If only! Some have actually been busy reducing rates on cash Isas, the consumer group Which? has found. On 1 July, for instance, the day the new limits came into force, Harpenden building society slashed the rate on its variable-rate Simply Isa from 2.25 per cent to 1.5 per cent.

Meanwhile Cambridge building society has reduced the interest on its Instant Access Isa from 1.3 per cent to 0.7 per cent, while Tesco Bank's Isa standard rate fell from 1.75 per cent to 1.25 per cent, although the account will pay a 0.5 per cent bonus for six months.

Hmm, that's not so clever. Any more?

A further 10 providers have already reduced their rates or are planning to, reckons Which? – seven by 0.25 per cent, two by 0.2 per cent and one by 0.05 per cent.

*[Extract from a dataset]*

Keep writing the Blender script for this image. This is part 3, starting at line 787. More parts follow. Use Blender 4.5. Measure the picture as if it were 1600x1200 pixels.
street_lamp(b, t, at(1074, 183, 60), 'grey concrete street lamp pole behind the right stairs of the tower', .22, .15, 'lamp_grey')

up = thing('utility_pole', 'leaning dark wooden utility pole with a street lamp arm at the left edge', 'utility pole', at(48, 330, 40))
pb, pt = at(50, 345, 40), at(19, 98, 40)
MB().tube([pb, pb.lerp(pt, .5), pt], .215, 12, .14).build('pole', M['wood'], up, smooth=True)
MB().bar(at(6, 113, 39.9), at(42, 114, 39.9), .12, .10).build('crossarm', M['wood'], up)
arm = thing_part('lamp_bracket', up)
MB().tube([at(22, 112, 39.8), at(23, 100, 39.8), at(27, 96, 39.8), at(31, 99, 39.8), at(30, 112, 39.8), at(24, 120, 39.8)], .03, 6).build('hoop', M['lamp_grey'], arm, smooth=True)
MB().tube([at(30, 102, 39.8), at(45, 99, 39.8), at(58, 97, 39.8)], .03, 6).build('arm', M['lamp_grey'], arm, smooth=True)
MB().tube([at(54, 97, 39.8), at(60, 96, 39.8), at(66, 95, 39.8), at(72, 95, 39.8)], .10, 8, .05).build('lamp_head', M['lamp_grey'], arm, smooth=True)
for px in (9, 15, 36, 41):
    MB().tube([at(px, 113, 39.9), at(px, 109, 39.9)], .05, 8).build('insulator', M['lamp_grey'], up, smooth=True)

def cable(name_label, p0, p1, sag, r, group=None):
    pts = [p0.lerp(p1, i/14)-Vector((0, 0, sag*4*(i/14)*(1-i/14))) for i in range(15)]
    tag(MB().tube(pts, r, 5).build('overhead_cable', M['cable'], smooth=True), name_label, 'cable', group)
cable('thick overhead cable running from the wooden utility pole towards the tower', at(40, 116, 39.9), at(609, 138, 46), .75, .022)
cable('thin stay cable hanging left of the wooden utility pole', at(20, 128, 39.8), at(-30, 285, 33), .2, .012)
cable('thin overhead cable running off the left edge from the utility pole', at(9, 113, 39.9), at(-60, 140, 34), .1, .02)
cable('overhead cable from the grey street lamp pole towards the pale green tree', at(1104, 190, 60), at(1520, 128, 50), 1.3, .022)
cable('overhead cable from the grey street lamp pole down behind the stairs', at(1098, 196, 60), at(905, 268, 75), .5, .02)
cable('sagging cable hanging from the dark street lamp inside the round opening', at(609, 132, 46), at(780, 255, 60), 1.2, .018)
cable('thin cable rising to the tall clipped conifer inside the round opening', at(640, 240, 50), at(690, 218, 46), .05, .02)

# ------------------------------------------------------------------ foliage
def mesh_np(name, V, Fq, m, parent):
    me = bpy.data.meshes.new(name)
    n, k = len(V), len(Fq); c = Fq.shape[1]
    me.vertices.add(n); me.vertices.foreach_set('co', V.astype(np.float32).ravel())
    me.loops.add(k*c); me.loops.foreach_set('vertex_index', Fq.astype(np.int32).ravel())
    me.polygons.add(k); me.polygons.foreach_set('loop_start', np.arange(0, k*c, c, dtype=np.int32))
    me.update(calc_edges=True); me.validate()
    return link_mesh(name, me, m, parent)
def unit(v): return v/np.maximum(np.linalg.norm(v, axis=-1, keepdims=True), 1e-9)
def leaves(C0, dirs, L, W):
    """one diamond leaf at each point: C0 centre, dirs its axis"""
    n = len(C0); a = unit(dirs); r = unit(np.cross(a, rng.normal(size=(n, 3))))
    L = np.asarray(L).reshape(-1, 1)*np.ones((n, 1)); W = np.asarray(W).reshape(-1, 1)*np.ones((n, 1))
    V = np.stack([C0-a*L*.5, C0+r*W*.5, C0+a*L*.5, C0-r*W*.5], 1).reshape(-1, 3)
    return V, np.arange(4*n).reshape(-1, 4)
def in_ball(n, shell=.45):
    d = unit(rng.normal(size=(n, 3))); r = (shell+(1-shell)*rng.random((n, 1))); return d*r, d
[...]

Has any Isa provider raised rates?

Just four financial institutions have increased rates on variable cash Isas. BM Savings' Isa Extra went up from 1.25 per cent to 1.55 per cent (although that includes a 12-month 1.05 per cent bonus). Halifax, Sainsbury's Bank and Virgin Money have also boosted rates by 0.2 per cent, 0.1 per cent and 0.15 per cent respectively.

So should I give up on cash Isas?

Bear in mind that the return you get is free of tax, so to beat an Isa, you'd need to earn 25 per cent more in a standard savings account. However, keep checking the rates on offer and switch when you can. Better deals should emerge if interest rates rise later this year.